**Given request**
Repeat the whole listing exactly as written.
============
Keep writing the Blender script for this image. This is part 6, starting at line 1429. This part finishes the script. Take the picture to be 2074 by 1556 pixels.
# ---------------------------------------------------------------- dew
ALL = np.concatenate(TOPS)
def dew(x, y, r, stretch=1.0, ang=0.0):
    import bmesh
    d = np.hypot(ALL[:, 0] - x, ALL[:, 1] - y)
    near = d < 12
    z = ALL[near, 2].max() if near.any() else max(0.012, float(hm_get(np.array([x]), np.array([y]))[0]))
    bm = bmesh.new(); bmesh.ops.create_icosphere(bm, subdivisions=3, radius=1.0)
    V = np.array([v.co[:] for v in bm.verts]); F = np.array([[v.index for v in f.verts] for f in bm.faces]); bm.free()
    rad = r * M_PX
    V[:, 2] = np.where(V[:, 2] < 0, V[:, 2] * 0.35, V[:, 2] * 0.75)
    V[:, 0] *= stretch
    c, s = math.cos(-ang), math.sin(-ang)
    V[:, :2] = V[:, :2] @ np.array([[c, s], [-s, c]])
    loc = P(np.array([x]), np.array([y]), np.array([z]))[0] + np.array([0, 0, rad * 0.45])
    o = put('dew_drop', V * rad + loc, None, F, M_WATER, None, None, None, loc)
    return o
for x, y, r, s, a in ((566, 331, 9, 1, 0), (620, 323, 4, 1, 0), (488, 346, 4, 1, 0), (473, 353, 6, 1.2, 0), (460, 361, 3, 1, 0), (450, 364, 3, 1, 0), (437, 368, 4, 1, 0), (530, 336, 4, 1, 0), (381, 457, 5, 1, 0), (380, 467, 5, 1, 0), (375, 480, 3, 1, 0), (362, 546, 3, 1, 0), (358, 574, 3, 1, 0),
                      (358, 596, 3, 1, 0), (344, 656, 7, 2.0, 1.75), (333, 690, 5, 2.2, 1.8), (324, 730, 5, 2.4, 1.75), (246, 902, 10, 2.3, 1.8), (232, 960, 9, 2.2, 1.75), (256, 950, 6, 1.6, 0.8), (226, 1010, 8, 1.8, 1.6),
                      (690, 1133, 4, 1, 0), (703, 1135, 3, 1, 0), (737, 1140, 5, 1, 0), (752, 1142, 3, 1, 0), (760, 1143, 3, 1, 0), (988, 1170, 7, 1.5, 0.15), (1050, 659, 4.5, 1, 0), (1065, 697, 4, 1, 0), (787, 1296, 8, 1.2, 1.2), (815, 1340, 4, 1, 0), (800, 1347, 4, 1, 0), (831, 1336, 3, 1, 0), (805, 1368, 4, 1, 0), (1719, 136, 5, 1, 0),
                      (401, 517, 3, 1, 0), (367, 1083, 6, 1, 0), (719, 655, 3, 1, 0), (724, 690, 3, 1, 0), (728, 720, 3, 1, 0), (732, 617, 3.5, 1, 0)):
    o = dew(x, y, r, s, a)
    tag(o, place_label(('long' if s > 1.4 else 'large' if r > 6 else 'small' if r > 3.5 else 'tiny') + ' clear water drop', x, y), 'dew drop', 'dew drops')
============
**Answer for this exercise**
Keep writing the Blender script for this image. This is part 6, starting at line 1429. This part finishes the script. Take the picture to be 2074 by 1556 pixels.
# ---------------------------------------------------------------- dew
ALL = np.concatenate(TOPS)
def dew(x, y, r, stretch=1.0, ang=0.0):
    import bmesh
    d = np.hypot(ALL[:, 0] - x, ALL[:, 1] - y)
    near = d < 12
    z = ALL[near, 2].max() if near.any() else max(0.012, float(hm_get(np.array([x]), np.array([y]))[0]))
    bm = bmesh.new(); bmesh.ops.create_icosphere(bm, subdivisions=3, radius=1.0)
    V = np.array([v.co[:] for v in bm.verts]); F = np.array([[v.index for v in f.verts] for f in bm.faces]); bm.free()
    rad = r * M_PX
    V[:, 2] = np.where(V[:, 2] < 0, V[:, 2] * 0.35, V[:, 2] * 0.75)
    V[:, 0] *= stretch
    c, s = math.cos(-ang), math.sin(-ang)
    V[:, :2] = V[:, :2] @ np.array([[c, s], [-s, c]])
    loc = P(np.array([x]), np.array([y]), np.array([z]))[0] + np.array([0, 0, rad * 0.45])
    o = put('dew_drop', V * rad + loc, None, F, M_WATER, None, None, None, loc)
    return o
for x, y, r, s, a in ((566, 331, 9, 1, 0), (620, 323, 4, 1, 0), (488, 346, 4, 1, 0), (473, 353, 6, 1.2, 0), (460, 361, 3, 1, 0), (450, 364, 3, 1, 0), (437, 368, 4, 1, 0), (530, 336, 4, 1, 0), (381, 457, 5, 1, 0), (380, 467, 5, 1, 0), (375, 480, 3, 1, 0), (362, 546, 3, 1, 0), (358, 574, 3, 1, 0),
                      (358, 596, 3, 1, 0), (344, 656, 7, 2.0, 1.75), (333, 690, 5, 2.2, 1.8), (324, 730, 5, 2.4, 1.75), (246, 902, 10, 2.3, 1.8), (232, 960, 9, 2.2, 1.75), (256, 950, 6, 1.6, 0.8), (226, 1010, 8, 1.8, 1.6),
                      (690, 1133, 4, 1, 0), (703, 1135, 3, 1, 0), (737, 1140, 5, 1, 0), (752, 1142, 3, 1, 0), (760, 1143, 3, 1, 0), (988, 1170, 7, 1.5, 0.15), (1050, 659, 4.5, 1, 0), (1065, 697, 4, 1, 0), (787, 1296, 8, 1.2, 1.2), (815, 1340, 4, 1, 0), (800, 1347, 4, 1, 0), (831, 1336, 3, 1, 0), (805, 1368, 4, 1, 0), (1719, 136, 5, 1, 0),
                      (401, 517, 3, 1, 0), (367, 1083, 6, 1, 0), (719, 655, 3, 1, 0), (724, 690, 3, 1, 0), (728, 720, 3, 1, 0), (732, 617, 3.5, 1, 0)):
    o = dew(x, y, r, s, a)
    tag(o, place_label(('long' if s > 1.4 else 'large' if r > 6 else 'small' if r > 3.5 else 'tiny') + ' clear water drop', x, y), 'dew drop', 'dew drops')